Question

How do you find if the sequence converges?

Answer 1

Now to find if a sequence is converging or diverging we need to check the end behavior of a sequence. Hence ${{a}_{n}}$ is general term of sequence then we need to first find the value of $\underset{n\to \infty }{\mathop{\lim }}\,{{a}_{n}}$ If the value is finite then the sequence is convergent

Complete step by step solution:
Now let us first understand what sequences are.
Sequences are nothing but an infinite list of numbers.
Hence we have first term, second term and so on…
Now in general we say ${{a}_{1}}$ is first term of sequence, ${{a}_{2}}$ is second term and so on we have ${{a}_{n}}$ is the last term.
Now let us check an example of a sequence.
Let us say ${{n}^{th}}$ term of a sequence is given by ${{a}_{n}}=\dfrac{1}{n}$
Hence such sequence is given by $1,\dfrac{1}{2},\dfrac{1}{3},\dfrac{1}{4},\dfrac{1}{5},...$
Hence if we have a general term of sequence then we can write the whole sequence by substituting values of n as natural numbers.
Now a sequence can be converging or diverging.
If the end term of sequence is finite then the sequence is convergent.
Hence if $\underset{n\to \infty }{\mathop{\lim }}\,{{a}_{n}}=l$ where l is any finite number then we say that the limit of sequence exist and the sequence is converging.

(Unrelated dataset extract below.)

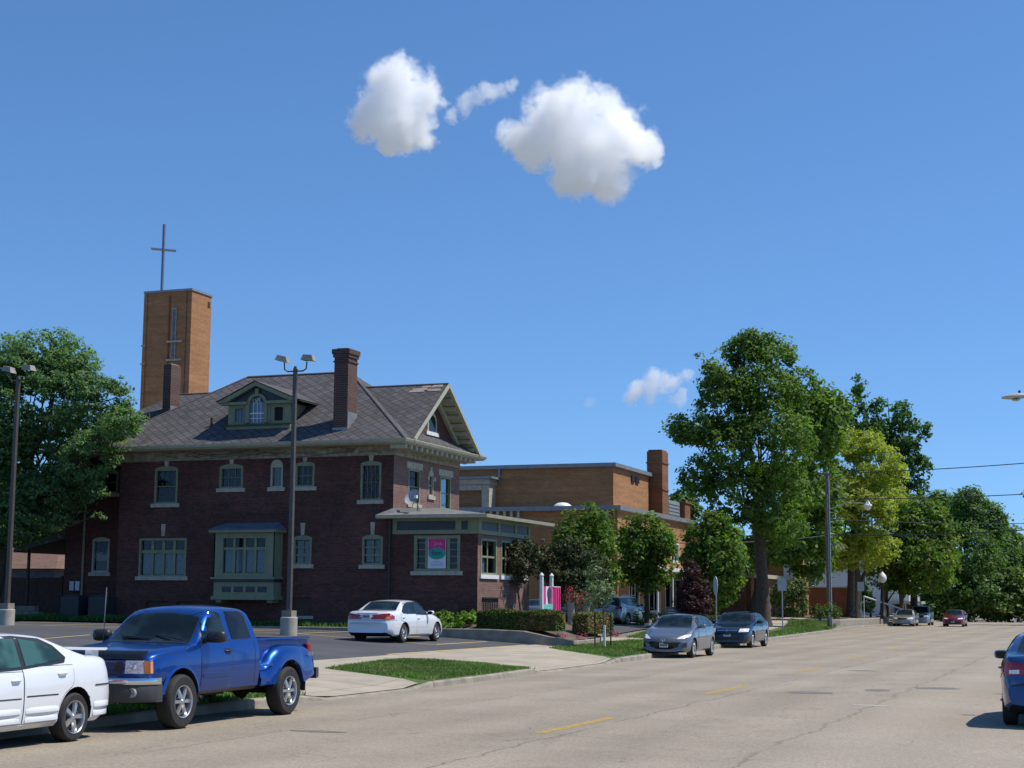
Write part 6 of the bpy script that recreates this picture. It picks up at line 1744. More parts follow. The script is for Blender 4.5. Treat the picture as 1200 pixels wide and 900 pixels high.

If the limit is not finite then we have the limit does not exist and hence the sequence is diverging.

Note: Now note that the sequence is just a list of numbers. While series is nothing but addition of the terms of sequence. Now note that for a converging sequence we have the distance between the two consecutive terms get closer or is constant after a period of time. But for diverging sequences the distance between consecutive terms increases.